Exercise aim: Return the material word for word. Do not include the pictures.

Data:
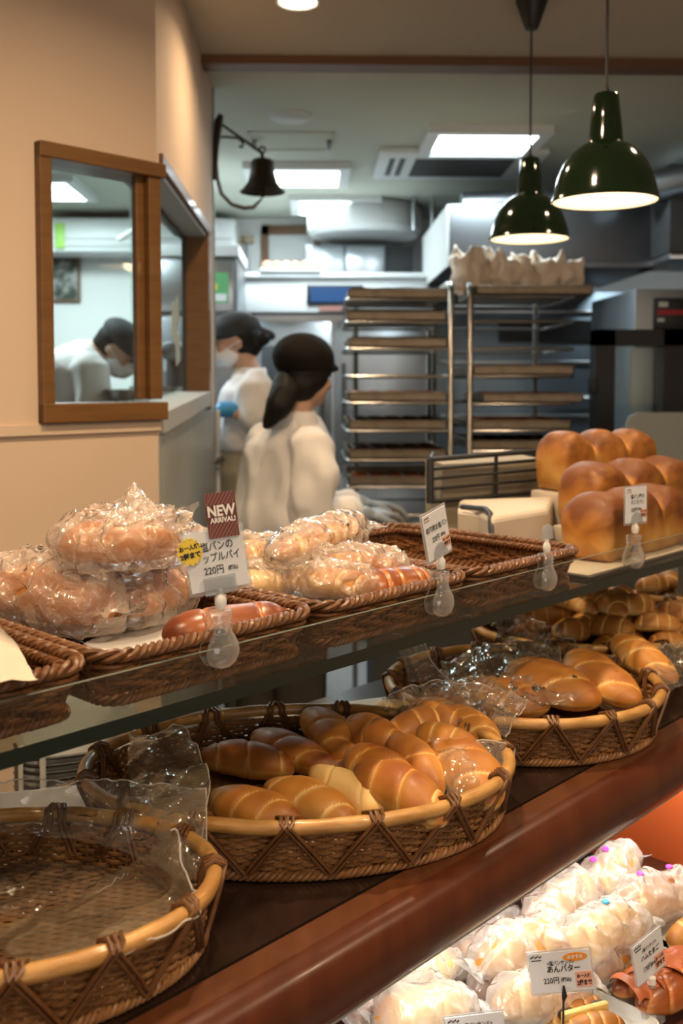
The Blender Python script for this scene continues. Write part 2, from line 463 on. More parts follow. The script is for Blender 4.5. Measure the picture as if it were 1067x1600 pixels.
# downlights in the shop ceiling
m_lens = emit('downlight_lens', (1, .80, .55), 22)
for i, (x, y) in enumerate(SPOTS):
    t = thing('downlight', 'round warm recessed downlight in the beige shop ceiling, beside the dark trim' if i == 0 else 'round recessed downlight further along the shop ceiling', 'ceiling light', T((x, y, CEIL)), 'shop ceiling downlights')
    MB().lathe([(.054, .004), (.062, -.002), (.064, -.006), (.058, -.008), (.052, -.004)], 32, closed=True).obj('trim_ring', m_white, t)
    MB().lathe([(0, -.003), (.053, -.003), (.053, .002), (0, .002)], 32).obj('lens', m_lens, t)

# ================================================================ THE KITCHEN
m_tube = emit('fluorescent_diffuser', (.86, .96, 1.0), 7)
for i, (x, y, sx, sy) in enumerate(PANELS+PANELS2):
    lab = ['square fluorescent ceiling panel beside the air conditioner cassette', 'fluorescent ceiling panel directly behind the bronze bell', 'farthest fluorescent ceiling panel, above the round hood'][i] if i < 3 else 'fluorescent kitchen ceiling panel away from the three central ones'
    t = thing('ceiling_light_panel', lab, 'ceiling light', T((x, y, CEIL)), 'kitchen ceiling panels')
    a, b, w = sx/2, sy/2, .055
    m = MB(); m.box((-a-w, -b-w, -.035), (a+w, -b, 0)); m.box((-a-w, b, -.035), (a+w, b+w, 0)); m.box((-a-w, -b, -.035), (-a, b, 0)); m.box((a, -b, -.035), (a+w, b, 0))
    m.obj('frame', m_white, t, smooth=False)
    m = MB()
    m.grid(lambda u, v: ((u-.5)*sx, (v-.5)*sy, -.012-.012*abs(sin(u*3*pi))), 37, 2)
    m.obj('diffuser', m_tube, t)
t = thing('air_conditioner', 'white ceiling cassette air conditioner with dark grille', 'air conditioner', T((.71, 5.02, CEIL)))
m = MB(); m.box((-.40, -.30, -.03), (.40, .30, 0), 0, None, .008); m.obj('panel', m_white, t)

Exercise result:
The Blender Python script for this scene continues. Write part 2, from line 463 on. More parts follow. The script is for Blender 4.5. Measure the picture as if it were 1067x1600 pixels.
# downlights in the shop ceiling
m_lens = emit('downlight_lens', (1, .80, .55), 22)
for i, (x, y) in enumerate(SPOTS):
    t = thing('downlight', 'round warm recessed downlight in the beige shop ceiling, beside the dark trim' if i == 0 else 'round recessed downlight further along the shop ceiling', 'ceiling light', T((x, y, CEIL)), 'shop ceiling downlights')
    MB().lathe([(.054, .004), (.062, -.002), (.064, -.006), (.058, -.008), (.052, -.004)], 32, closed=True).obj('trim_ring', m_white, t)
    MB().lathe([(0, -.003), (.053, -.003), (.053, .002), (0, .002)], 32).obj('lens', m_lens, t)

# ================================================================ THE KITCHEN
m_tube = emit('fluorescent_diffuser', (.86, .96, 1.0), 7)
for i, (x, y, sx, sy) in enumerate(PANELS+PANELS2):
    lab = ['square fluorescent ceiling panel beside the air conditioner cassette', 'fluorescent ceiling panel directly behind the bronze bell', 'farthest fluorescent ceiling panel, above the round hood'][i] if i < 3 else 'fluorescent kitchen ceiling panel away from the three central ones'
    t = thing('ceiling_light_panel', lab, 'ceiling light', T((x, y, CEIL)), 'kitchen ceiling panels')
    a, b, w = sx/2, sy/2, .055
    m = MB(); m.box((-a-w, -b-w, -.035), (a+w, -b, 0)); m.box((-a-w, b, -.035), (a+w, b+w, 0)); m.box((-a-w, -b, -.035), (-a, b, 0)); m.box((a, -b, -.035), (a+w, b, 0))
    m.obj('frame', m_white, t, smooth=False)
    m = MB()
    m.grid(lambda u, v: ((u-.5)*sx, (v-.5)*sy, -.012-.012*abs(sin(u*3*pi))), 37, 2)
    m.obj('diffuser', m_tube, t)
t = thing('air_conditioner', 'white ceiling cassette air conditioner with dark grille', 'air conditioner', T((.71, 5.02, CEIL)))
m = MB(); m.box((-.40, -.30, -.03), (.40, .30, 0), 0, None, .008); m.obj('panel', m_white, t)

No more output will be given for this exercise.